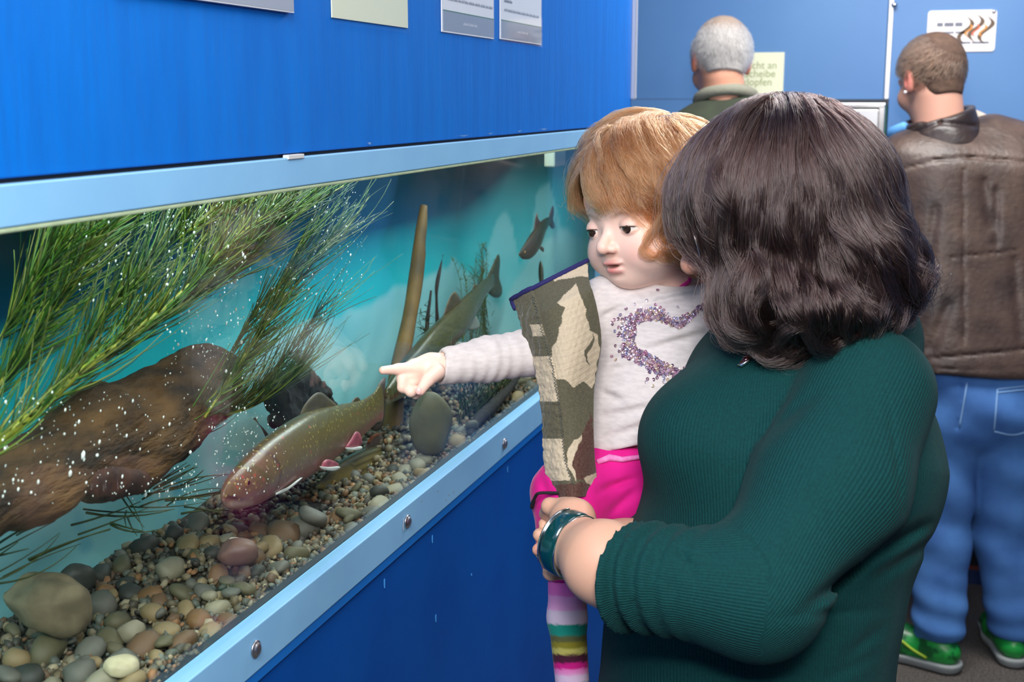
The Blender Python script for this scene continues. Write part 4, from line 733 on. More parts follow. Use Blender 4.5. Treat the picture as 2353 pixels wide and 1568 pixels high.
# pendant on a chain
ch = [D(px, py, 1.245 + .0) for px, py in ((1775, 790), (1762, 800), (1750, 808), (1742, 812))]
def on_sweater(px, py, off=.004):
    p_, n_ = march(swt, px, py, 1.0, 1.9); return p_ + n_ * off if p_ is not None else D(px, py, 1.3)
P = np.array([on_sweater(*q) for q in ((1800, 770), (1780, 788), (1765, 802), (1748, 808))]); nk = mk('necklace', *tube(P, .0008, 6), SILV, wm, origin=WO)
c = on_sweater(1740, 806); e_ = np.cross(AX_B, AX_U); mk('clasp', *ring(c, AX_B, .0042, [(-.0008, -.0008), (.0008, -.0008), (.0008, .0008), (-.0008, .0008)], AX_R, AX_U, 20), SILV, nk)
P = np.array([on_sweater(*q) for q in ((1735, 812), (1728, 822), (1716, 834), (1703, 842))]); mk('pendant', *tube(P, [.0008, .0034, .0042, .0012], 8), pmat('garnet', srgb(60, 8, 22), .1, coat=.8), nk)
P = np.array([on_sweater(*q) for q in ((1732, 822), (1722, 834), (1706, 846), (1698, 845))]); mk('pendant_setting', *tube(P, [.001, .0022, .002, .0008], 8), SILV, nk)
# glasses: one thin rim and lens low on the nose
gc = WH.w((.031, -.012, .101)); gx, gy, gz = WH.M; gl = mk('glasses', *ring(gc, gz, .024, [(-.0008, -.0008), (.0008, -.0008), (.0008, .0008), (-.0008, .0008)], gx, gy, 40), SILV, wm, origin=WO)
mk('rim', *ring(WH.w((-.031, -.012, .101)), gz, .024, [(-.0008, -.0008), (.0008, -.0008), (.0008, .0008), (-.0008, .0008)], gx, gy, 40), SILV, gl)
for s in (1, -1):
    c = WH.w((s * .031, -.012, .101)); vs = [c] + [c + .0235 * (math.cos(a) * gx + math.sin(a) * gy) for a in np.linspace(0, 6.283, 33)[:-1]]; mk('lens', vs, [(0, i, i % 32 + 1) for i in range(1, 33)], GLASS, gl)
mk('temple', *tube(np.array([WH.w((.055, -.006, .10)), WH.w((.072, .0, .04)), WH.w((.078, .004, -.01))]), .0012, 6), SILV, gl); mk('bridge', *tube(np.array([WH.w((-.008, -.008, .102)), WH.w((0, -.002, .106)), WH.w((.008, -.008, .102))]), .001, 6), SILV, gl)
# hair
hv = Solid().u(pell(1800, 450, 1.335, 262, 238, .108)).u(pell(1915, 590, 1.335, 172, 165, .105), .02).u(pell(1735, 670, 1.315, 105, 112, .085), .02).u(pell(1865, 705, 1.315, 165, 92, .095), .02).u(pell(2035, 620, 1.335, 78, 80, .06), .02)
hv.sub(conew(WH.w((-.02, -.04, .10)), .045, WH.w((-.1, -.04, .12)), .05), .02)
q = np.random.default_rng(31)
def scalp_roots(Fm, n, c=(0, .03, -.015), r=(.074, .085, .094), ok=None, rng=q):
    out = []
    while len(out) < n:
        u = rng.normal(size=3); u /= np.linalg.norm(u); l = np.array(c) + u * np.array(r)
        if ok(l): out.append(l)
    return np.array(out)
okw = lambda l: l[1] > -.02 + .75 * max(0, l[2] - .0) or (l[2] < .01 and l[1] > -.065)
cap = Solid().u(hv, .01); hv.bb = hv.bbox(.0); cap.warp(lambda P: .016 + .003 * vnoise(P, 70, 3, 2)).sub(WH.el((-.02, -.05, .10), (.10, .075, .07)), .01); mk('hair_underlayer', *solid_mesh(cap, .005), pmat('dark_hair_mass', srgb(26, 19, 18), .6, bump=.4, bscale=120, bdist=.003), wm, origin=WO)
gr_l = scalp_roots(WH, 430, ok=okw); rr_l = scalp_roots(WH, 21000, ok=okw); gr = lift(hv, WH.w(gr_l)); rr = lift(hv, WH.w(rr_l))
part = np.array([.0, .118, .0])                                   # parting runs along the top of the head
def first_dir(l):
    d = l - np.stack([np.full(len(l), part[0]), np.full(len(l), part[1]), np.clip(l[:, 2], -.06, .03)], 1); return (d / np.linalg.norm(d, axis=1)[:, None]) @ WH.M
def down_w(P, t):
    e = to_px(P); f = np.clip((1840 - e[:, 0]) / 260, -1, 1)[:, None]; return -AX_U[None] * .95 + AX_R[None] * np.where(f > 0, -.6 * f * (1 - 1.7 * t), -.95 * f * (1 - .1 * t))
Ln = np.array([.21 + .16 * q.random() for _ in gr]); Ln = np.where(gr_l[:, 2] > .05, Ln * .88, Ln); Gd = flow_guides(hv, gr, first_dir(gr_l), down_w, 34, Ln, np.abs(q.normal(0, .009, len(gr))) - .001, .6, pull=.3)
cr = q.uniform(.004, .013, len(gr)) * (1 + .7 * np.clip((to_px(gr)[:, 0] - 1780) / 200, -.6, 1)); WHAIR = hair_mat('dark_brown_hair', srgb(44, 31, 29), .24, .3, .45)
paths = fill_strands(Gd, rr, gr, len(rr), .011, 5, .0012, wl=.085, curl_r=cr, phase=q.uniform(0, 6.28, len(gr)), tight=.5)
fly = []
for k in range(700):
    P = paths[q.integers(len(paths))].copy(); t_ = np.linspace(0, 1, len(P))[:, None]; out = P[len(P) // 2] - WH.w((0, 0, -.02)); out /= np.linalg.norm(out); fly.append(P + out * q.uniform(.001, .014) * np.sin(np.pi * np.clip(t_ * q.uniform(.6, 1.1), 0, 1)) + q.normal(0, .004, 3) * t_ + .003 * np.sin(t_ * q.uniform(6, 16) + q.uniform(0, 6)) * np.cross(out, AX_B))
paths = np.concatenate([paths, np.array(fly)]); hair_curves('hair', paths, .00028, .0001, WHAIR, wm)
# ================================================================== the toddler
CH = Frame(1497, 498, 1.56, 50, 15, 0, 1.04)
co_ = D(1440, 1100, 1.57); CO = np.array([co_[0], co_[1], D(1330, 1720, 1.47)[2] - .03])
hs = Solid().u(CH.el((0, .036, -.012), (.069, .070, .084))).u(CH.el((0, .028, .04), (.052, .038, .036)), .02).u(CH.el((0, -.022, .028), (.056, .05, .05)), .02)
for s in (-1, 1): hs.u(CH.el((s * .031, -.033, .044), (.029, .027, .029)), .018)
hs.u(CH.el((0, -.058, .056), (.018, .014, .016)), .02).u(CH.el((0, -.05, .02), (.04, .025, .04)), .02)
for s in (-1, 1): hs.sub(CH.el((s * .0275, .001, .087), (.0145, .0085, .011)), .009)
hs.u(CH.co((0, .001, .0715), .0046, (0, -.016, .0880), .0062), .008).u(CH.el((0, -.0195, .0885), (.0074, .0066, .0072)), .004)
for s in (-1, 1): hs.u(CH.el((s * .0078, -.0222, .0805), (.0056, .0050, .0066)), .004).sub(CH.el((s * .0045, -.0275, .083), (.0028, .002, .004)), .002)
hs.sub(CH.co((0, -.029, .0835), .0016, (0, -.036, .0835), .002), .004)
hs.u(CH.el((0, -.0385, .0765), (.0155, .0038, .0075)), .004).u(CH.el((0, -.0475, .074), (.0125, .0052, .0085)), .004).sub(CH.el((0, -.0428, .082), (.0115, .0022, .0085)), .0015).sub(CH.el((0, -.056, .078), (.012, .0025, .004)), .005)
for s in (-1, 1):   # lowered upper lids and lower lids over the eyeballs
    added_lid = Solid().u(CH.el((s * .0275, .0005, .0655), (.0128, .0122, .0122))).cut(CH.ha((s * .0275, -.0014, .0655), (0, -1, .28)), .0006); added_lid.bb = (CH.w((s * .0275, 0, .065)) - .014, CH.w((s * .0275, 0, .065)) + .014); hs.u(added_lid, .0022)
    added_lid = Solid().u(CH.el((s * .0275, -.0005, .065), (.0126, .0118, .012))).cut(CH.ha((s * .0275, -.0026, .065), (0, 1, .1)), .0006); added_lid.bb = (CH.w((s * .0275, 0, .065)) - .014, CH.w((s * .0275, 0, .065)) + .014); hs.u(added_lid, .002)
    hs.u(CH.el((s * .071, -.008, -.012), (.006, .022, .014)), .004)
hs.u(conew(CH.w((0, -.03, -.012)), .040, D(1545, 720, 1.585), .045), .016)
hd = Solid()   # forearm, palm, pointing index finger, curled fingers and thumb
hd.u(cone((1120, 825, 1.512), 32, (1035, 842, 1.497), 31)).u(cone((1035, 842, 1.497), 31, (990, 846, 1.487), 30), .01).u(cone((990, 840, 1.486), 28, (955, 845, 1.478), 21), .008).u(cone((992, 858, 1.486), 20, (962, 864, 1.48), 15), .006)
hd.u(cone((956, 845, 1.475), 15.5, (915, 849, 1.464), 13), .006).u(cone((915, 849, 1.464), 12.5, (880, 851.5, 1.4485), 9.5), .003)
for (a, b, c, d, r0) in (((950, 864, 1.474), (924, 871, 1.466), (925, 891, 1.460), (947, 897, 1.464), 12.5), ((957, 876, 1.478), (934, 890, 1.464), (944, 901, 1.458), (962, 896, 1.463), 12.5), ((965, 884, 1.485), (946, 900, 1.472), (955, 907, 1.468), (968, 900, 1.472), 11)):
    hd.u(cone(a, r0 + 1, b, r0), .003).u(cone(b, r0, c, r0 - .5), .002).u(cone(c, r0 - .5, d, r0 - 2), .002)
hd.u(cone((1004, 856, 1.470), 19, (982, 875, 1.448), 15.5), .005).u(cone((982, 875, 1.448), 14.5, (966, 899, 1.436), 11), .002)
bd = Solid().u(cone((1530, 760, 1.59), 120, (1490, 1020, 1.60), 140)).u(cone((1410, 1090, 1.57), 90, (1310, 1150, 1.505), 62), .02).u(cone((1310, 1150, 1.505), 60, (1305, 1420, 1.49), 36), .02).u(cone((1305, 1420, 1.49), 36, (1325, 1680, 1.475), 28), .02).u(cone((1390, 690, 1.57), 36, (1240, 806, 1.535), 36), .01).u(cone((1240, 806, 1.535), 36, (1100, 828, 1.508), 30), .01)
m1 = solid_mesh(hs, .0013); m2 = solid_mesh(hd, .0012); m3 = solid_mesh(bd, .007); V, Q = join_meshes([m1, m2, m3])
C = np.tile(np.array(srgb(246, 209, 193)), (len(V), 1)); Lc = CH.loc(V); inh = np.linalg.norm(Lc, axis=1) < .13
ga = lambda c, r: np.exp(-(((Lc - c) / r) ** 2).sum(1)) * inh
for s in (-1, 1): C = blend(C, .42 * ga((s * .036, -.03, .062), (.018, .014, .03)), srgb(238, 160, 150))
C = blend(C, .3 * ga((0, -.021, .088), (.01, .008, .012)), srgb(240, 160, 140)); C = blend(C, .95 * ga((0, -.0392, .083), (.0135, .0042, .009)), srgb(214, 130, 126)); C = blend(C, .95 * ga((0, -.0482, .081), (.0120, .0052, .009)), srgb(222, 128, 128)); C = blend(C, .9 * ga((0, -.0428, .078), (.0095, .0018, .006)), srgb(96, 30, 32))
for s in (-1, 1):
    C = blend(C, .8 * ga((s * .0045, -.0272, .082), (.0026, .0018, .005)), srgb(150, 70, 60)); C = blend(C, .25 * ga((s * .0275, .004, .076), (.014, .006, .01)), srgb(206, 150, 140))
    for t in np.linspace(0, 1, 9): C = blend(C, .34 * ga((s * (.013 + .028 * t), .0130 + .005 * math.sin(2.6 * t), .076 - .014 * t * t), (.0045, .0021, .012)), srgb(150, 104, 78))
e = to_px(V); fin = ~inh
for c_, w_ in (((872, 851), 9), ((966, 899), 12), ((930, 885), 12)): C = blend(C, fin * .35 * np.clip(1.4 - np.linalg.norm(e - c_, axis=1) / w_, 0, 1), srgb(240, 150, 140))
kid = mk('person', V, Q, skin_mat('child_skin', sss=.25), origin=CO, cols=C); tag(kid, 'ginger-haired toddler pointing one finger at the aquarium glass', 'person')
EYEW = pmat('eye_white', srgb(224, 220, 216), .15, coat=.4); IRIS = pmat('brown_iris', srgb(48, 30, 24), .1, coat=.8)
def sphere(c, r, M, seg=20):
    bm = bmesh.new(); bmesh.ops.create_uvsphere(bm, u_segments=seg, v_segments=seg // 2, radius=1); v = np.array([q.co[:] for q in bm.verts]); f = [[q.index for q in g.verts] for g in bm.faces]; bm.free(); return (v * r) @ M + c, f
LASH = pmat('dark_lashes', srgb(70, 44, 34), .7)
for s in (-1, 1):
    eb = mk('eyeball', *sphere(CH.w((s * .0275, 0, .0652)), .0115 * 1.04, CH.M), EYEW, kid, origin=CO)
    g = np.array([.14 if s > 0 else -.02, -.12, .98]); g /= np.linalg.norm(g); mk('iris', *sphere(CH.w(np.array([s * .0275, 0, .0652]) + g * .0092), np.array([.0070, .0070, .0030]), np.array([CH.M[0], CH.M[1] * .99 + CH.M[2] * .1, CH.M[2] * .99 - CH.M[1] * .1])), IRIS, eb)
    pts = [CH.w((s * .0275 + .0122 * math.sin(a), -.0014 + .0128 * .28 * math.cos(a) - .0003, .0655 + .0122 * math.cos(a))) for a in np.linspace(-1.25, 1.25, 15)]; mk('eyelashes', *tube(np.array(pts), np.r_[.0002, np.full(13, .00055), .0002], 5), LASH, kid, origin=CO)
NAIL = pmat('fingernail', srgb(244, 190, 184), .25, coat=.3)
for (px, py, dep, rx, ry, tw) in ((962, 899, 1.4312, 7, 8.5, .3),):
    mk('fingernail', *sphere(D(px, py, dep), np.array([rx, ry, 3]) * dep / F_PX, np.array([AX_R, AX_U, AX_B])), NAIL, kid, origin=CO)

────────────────

=== GOAL ===
Locate each line containing the string "part" and show it.

=== THE REPLY ===
The Blender Python script for this scene continues. Write part 4, from line 733 on. More parts follow. Use Blender 4.5. Treat the picture as 2353 pixels wide and 1568 pixels high.
part = np.array([.0, .118, .0])                                   # parting runs along the top of the head
    d = l - np.stack([np.full(len(l), part[0]), np.full(len(l), part[1]), np.clip(l[:, 2], -.06, .03)], 1); return (d / np.linalg.norm(d, axis=1)[:, None]) @ WH.M